3. Le marché noir local sordide des petits spéculateurs locaux

Le Courrier international (no 910) du 10 avril cite des cas de trafic de farine en Égypte alors que la population manque de tout.

Oum Ali est allée à la boulangerie acheter du pain et elle a vu le boulanger mettre un sac de farine dans le coffre de sa voiture sous les yeux de ses clients qui faisaient la queue.

Voilà ce à quoi pousse le chacun pour soi capitaliste. Ces petits faits sordides viennent encore plus rappelé au prolétariat qu’elle est sa tâche. Faire cesser ce monde de pénurie organisée par les possédants.

4. Les effets de la soi-disant libéralisation des droits de douane, etc....

On nous impose, nous, poids plume, de boxer contre les poids lourds sur le ring commercial,

pestait, il y a six mois, Jacques-Édouard Alexis, Premier ministre haïtien.

Les politiques de libéralisation à marche forcée, prônées pendant des décennies par le FMI et la Banque mondiale, ont contribué à rendre les pays pauvres encore plus vulnérables,

dénonce Sébastien Fourmy, d’Oxfam. Et les petits fermiers du Sud se sont vus laminer par les produits subventionnés exportés par les pays riches (poulet, céréales, etc.).

Victimes aussi de leur propres gouvernements qui n’ont pas dédié (ou pas pu) une part de leur budget à la paysannerie,

ajoute un expert de la FAO.

Voilà ce que cachent les politiques libérales imposées par les grandes nations. La bourgeoise nous présente avec brio tout cela comme une libération du commerce pour une plus juste circulation des richesses en vue du bonheur de tous. En réalité, il s’agit d’une machine de guerre des plus gros impérialistes pour imposer leurs productions. Jamais les pays en développement ne pourront rivaliser avec l’agriculture industrielle des pays capitalistes développés. C’est leur ruine assurée.

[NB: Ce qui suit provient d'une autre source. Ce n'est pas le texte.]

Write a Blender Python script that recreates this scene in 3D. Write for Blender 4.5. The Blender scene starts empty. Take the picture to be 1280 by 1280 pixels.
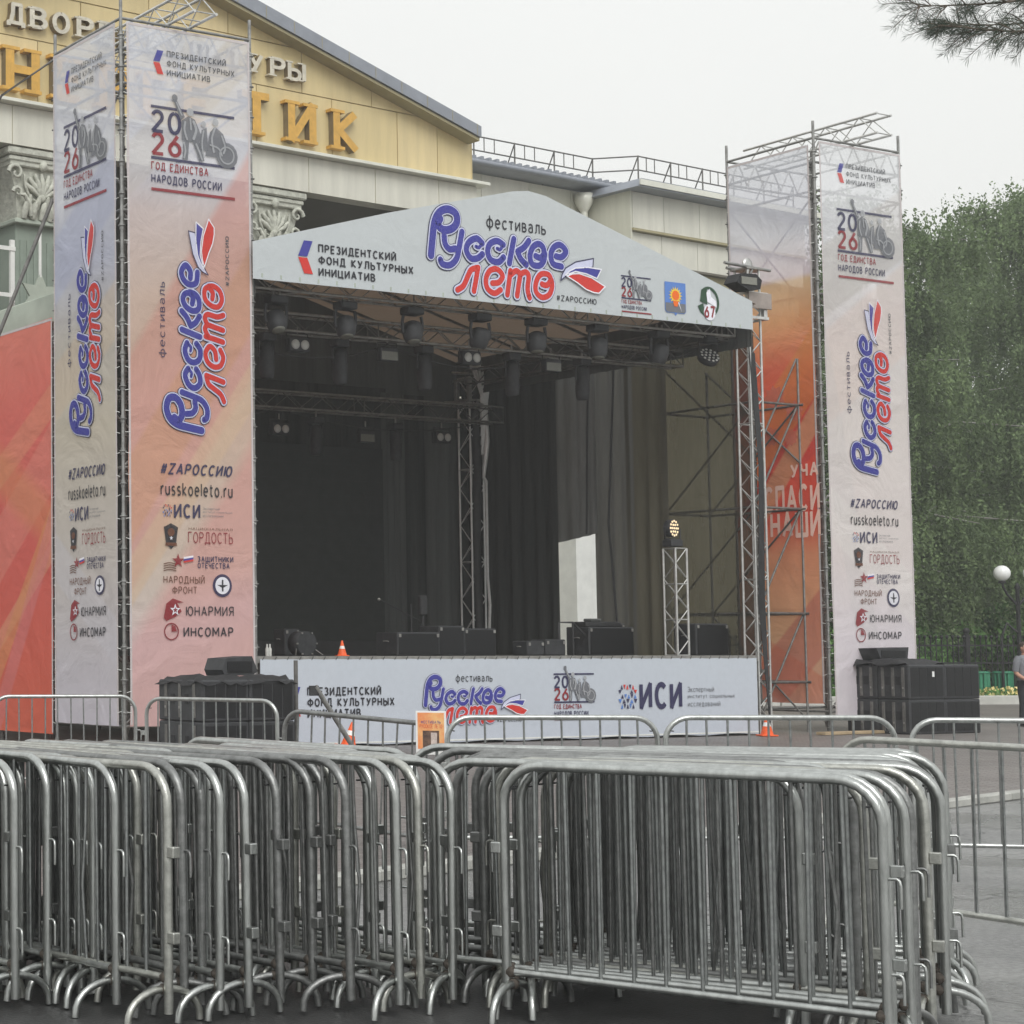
import bpy, math, random
import numpy as np
from mathutils import Vector, Matrix
random.seed(7)
rng = np.random.default_rng(5)
SC = bpy.context.scene
COL = SC.collection
R_ = math.radians

# ------------------------------------------------------------------ camera
cam_d = bpy.data.cameras.new('camera')
cam = bpy.data.objects.new('camera', cam_d)
COL.objects.link(cam)
SC.camera = cam
cam_d.sensor_fit = 'HORIZONTAL'
cam_d.sensor_width = 36.0
cam_d.lens = 2405.0 / 1280.0 * 36.0
cam_d.shift_x = 690.0 / 1280.0
cam_d.shift_y = 10.0 / 1280.0
cam_d.clip_start = 0.2
cam_d.clip_end = 2000
cam.location = (0, 0, 1.6)
cam.rotation_euler = (R_(90) + math.atan(163.0 / 2405.0), 0, 0)

# ------------------------------------------------------------------ sky
SUN_DIR = Vector((0.02, -0.72, 0.74)).normalized()
W = bpy.data.worlds.new('World')
SC.world = W
W.use_nodes = True
nt = W.node_tree
nt.nodes.clear()
n_out = nt.nodes.new('ShaderNodeOutputWorld')
bg1 = nt.nodes.new('ShaderNodeBackground')
bg2 = nt.nodes.new('ShaderNodeBackground')
add = nt.nodes.new('ShaderNodeAddShader')
sky = nt.nodes.new('ShaderNodeTexSky')
sky.sky_type = 'NISHITA'
sky.sun_disc = False
sky.sun_elevation = math.asin(SUN_DIR.z)
sky.sun_rotation = math.atan2(SUN_DIR.x, SUN_DIR.y)
sky.dust_density = 6.0
sky.air_density = 1.0
hs = nt.nodes.new('ShaderNodeHueSaturation')
hs.inputs['Saturation'].default_value = 0.15
nt.links.new(sky.outputs[0], hs.inputs['Color'])
nt.links.new(hs.outputs[0], bg1.inputs['Color'])
bg1.inputs['Strength'].default_value = 0.006
# the cloud deck: even pale grey, a little brighter overhead
tc = nt.nodes.new('ShaderNodeTexCoord')
sep = nt.nodes.new('ShaderNodeSeparateXYZ')
nt.links.new(tc.outputs['Generated'], sep.inputs[0])
ramp = nt.nodes.new('ShaderNodeValToRGB')
ramp.color_ramp.elements[0].position = 0.0
ramp.color_ramp.elements[0].color = (0.70, 0.705, 0.685, 1)
ramp.color_ramp.elements[1].position = 1.0
ramp.color_ramp.elements[1].color = (0.98, 1.0, 1.0, 1)
nt.links.new(sep.outputs[2], ramp.inputs[0])
cn = nt.nodes.new('ShaderNodeTexNoise')
cn.inputs['Scale'].default_value = 2.2
cn.inputs['Detail'].default_value = 3
nt.links.new(tc.outputs['Generated'], cn.inputs['Vector'])
cr = nt.nodes.new('ShaderNodeMapRange')
cr.inputs[3].default_value = 0.95
cr.inputs[4].default_value = 1.06
nt.links.new(cn.outputs[0], cr.inputs[0])
mulc = nt.nodes.new('ShaderNodeVectorMath')
mulc.operation = 'SCALE'
nt.links.new(ramp.outputs[0], mulc.inputs[0])
nt.links.new(cr.outputs[0], mulc.inputs['Scale'])
nt.links.new(mulc.outputs[0], bg2.inputs['Color'])
bg2.inputs['Strength'].default_value = 1.0
nt.links.new(bg1.outputs[0], add.inputs[0])
nt.links.new(bg2.outputs[0], add.inputs[1])
nt.links.new(add.outputs[0], n_out.inputs[0])

sun_d = bpy.data.lights.new('sun', 'SUN')
sun_d.energy = 1.45
sun_d.angle = R_(35)
sun_d.color = (1.0, 0.985, 0.96)
sun = bpy.data.objects.new('sun', sun_d)
COL.objects.link(sun)
sun.rotation_euler = SUN_DIR.to_track_quat('Z', 'Y').to_euler()

HAZE = 0.0016
SC.view_settings.view_transform = 'Standard'
SC.view_settings.look = 'None'
SC.view_settings.exposure = 0.22
SC.view_settings.gamma = 1.0
SC.render.resolution_x = 1024
SC.render.resolution_y = 1024

# ------------------------------------------------------------------ frames
ST, SA = (4.58, 30.4), R_(26.8)      # stage frame: a along the front, b backwards
BT, BA = (12.43, 46.0), R_(31.5)     # building frame

def fr(o, ang, a, b, z=0.0):
    c, s = math.cos(ang), math.sin(ang)
    return (o[0] + a * c - b * s, o[1] + a * s + b * c, z)

def sw(a, b, z=0.0): return fr(ST, SA, a, b, z)
def bw(a, b, z=0.0): return fr(BT, BA, a, b, z)

# ------------------------------------------------------------------ mesh helpers
class MB:
    def __init__(s): s.v = []; s.f = []; s.sm = []
    def add(s, vs, fs, smooth=False):
        n = len(s.v)
        s.v += [tuple(p) for p in vs]
        for f in fs:
            s.f.append([i + n for i in f]); s.sm.append(smooth)
        return s
    def box(s, x0, x1, y0, y1, z0, z1):
        return s.add([(x0,y0,z0),(x1,y0,z0),(x1,y1,z0),(x0,y1,z0),(x0,y0,z1),(x1,y0,z1),(x1,y1,z1),(x0,y1,z1)],
              [(0,3,2,1),(4,5,6,7),(0,1,5,4),(1,2,6,5),(2,3,7,6),(3,0,4,7)])
    def bbox(s, x0, x1, y0, y1, z0, z1, c=0.01):
        # box with chamfered edges (bevel c)
        X=(x0,x0+c,x1-c,x1);Y=(y0,y0+c,y1-c,y1);Z=(z0,z0+c,z1-c,z1)
        v=[];ix={}
        def g(i,j,k):
            if (i,j,k) not in ix: ix[(i,j,k)]=len(v); v.append((X[i],Y[j],Z[k]))
            return ix[(i,j,k)]
        f=[]
        f.append([g(1,1,0),g(1,2,0),g(2,2,0),g(2,1,0)]); f.append([g(1,1,3),g(2,1,3),g(2,2,3),g(1,2,3)])
        f.append([g(1,0,1),g(2,0,1),g(2,0,2),g(1,0,2)]); f.append([g(1,3,1),g(1,3,2),g(2,3,2),g(2,3,1)])
        f.append([g(0,1,1),g(0,1,2),g(0,2,2),g(0,2,1)]); f.append([g(3,1,1),g(3,2,1),g(3,2,2),g(3,1,2)])
        for k,kk in ((0,1),(3,2)):
            f.append([g(1,1,k),g(2,1,k),g(2,0,kk),g(1,0,kk)]); f.append([g(1,2,k),g(2,2,k),g(2,3,kk),g(1,3,kk)])
            f.append([g(1,1,k),g(1,2,k),g(0,2,kk),g(0,1,kk)]); f.append([g(2,1,k),g(2,2,k),g(3,2,kk),g(3,1,kk)])
        for i,ii in ((1,0),(2,3)):
            f.append([g(i,0,1),g(i,0,2),g(ii,1,2),g(ii,1,1)]); f.append([g(i,3,1),g(i,3,2),g(ii,2,2),g(ii,2,1)])
        for i,ii in ((1,0),(2,3)):
            for j,jj in ((1,0),(2,3)):
                for k,kk in ((1,0),(2,3)):
                    f.append([g(ii,j,k),g(i,jj,k),g(i,j,kk)])
        return s.add(v,f)
    def path(s, pts, r, n=8, caps=True, smooth=True, closed=False):
        P = [Vector(p) for p in pts]
        m = len(P)
        rr = r if isinstance(r, (list, tuple)) else [r] * m
        vs = []; fs = []
        prev = None
        for i, p in enumerate(P):
            if closed: t = (P[(i+1) % m] - P[i-1])
            else: t = (P[min(i+1, m-1)] - P[max(i-1, 0)])
            if t.length < 1e-9: t = Vector((0,0,1))
            t.normalize()
            if prev is None:
                up = Vector((0,0,1)) if abs(t.z) < 0.9 else Vector((1,0,0))
                a = t.cross(up).normalized()
            else:
                a = (prev - t * prev.dot(t))
                if a.length < 1e-6: a = t.orthogonal()
                a.normalize()
            prev = a
            b = t.cross(a)
            for k in range(n):
                an = 2 * math.pi * (k + .5) / n
                vs.append(p + (a * math.cos(an) + b * math.sin(an)) * rr[i])
        for i in range(m if closed else m - 1):
            j = (i + 1) % m
            for k in range(n):
                k2 = (k + 1) % n
                fs.append((i*n+k, i*n+k2, j*n+k2, j*n+k))
        s.add(vs, fs, smooth)
        if caps and not closed:
            s.add(vs[:n], [tuple(range(n))][::1]); s.add(vs[-n:], [tuple(range(n-1,-1,-1))])
        return s
    def tube(s, p, q, r, n=8): return s.path([p, q], r, n)
    def prism(s, pts, d0, d1, axis='y'):
        # polygon pts (x,z) extruded along y
        n = len(pts)
        if axis == 'y': vs = [(x, d0, z) for x, z in pts] + [(x, d1, z) for x, z in pts]
        elif axis == 'x': vs = [(d0, x, z) for x, z in pts] + [(d1, x, z) for x, z in pts]
        else: vs = [(x, z, d0) for x, z in pts] + [(x, z, d1) for x, z in pts]
        fs = [tuple(range(n)), tuple(range(2*n-1, n-1, -1))]
        for i in range(n):
            j = (i+1) % n
            fs.append((i, i+n, j+n, j))
        return s.add(vs, fs)
    def lathe(s, prof, n=16, c=(0,0,0), axis='z', smooth=True):
        vs = []; fs = []
        for r, h in prof:
            for k in range(n):
                a = 2*math.pi*k/n
                x, y = r*math.cos(a), r*math.sin(a)
                if axis == 'z': vs.append((c[0]+x, c[1]+y, c[2]+h))
                elif axis == 'y': vs.append((c[0]+x, c[1]+h, c[2]+y))
                else: vs.append((c[0]+h, c[1]+x, c[2]+y))
        for i in range(len(prof)-1):
            for k in range(n):
                k2 = (k+1) % n
                fs.append((i*n+k, i*n+k2, (i+1)*n+k2, (i+1)*n+k))
        s.add(vs, fs, smooth)
        m = len(prof)-1
        s.add(vs[:n], [tuple(range(n-1,-1,-1))]); s.add(vs[m*n:], [tuple(range(n))])
        return s
    def sphere(s, c, rx, ry=None, rz=None, n=12, m=8):
        ry = ry or rx; rz = rz or rx
        vs = []; fs = []
        for i in range(m+1):
            t = math.pi*i/m
            for k in range(n):
                a = 2*math.pi*k/n
                vs.append((c[0]+rx*math.sin(t)*math.cos(a), c[1]+ry*math.sin(t)*math.sin(a), c[2]+rz*math.cos(t)))
        for i in range(m):
            for k in range(n):
                k2=(k+1)%n
                fs.append((i*n+k, (i+1)*n+k, (i+1)*n+k2, i*n+k2))
        return s.add(vs, fs, True)
    def mesh(s, name, m):
        me = bpy.data.meshes.new(name)
        me.from_pydata(s.v, [], s.f)
        me.polygons.foreach_set('use_smooth', s.sm)
        if m: me.materials.append(m)
        me.update()
        return me
    def build(s, name, m, parent=None, loc=None, rz=None):
        o = bpy.data.objects.new(name, s.mesh(name, m))
        COL.objects.link(o)
        if parent: o.parent = parent
        if loc: o.location = loc
        if rz is not None: o.rotation_euler = (0, 0, rz)
        return o

def inst(name, me, parent=None, loc=(0,0,0), rz=0):
    o = bpy.data.objects.new(name, me); COL.objects.link(o)
    if parent: o.parent = parent
    o.location = loc; o.rotation_euler = (0,0,rz)
    return o
def tag(o, label=None, cat=None, group=None, kind=None):
    if label: o['label'] = label
    if cat: o['category'] = cat
    if group: o['group'] = group
    if kind: o['kind'] = kind
    return o
def thing(name, label, cat, loc=(0,0,0), rz=0, group=None):
    o = bpy.data.objects.new(name, None); COL.objects.link(o)
    o.empty_display_size = 0.3
    o.location = loc; o.rotation_euler = (0,0,rz)
    return tag(o, label, cat, group)
def copy_tree(o, parent=None):
    c = o.copy(); COL.objects.link(c)
    if parent: c.parent = parent
    for ch in list(o.children): copy_tree(ch, c)
    return c
ORD = ['first','second','third','fourth','fifth','sixth','seventh','eighth','ninth','tenth','eleventh','twelfth','thirteenth','fourteenth','fifteenth','sixteenth','seventeenth','eighteenth','nineteenth','twentieth','twenty-first','twenty-second','twenty-third','twenty-fourth','twenty-fifth','twenty-sixth','twenty-seventh','twenty-eighth']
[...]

C’est par exemple le cas des OGM de Monsanto. Si les marchés sont ouverts aux produits Monsanto, ils vont envahir le monde. Demain les petits producteurs d’Afrique ou d’ailleurs ne pourront plus cultiver leur nourriture sans acheter les plans des plantes vivrières à cet énorme trust; ce qui veut dire leur disparition et la famine. Ils n’auront pas les moyens d’acheter des OGM pour cultiver leurs maigres lopins de terre. Criminels!

Nous n’avons rien à rajouter de plus à l’horreur. Le capitalisme et ses lois sont vraiment les pires entraves au développement et au bien être de l’humanité. Combien de morts devrons-nous subir encore avant que ce système abject ne disparaisse de la face du monde? Combien de “livres noirs” devraient écrire nos bons experts et bons bourgeois pour rendre compte du massacre, de la misère et des crimes du capitalisme?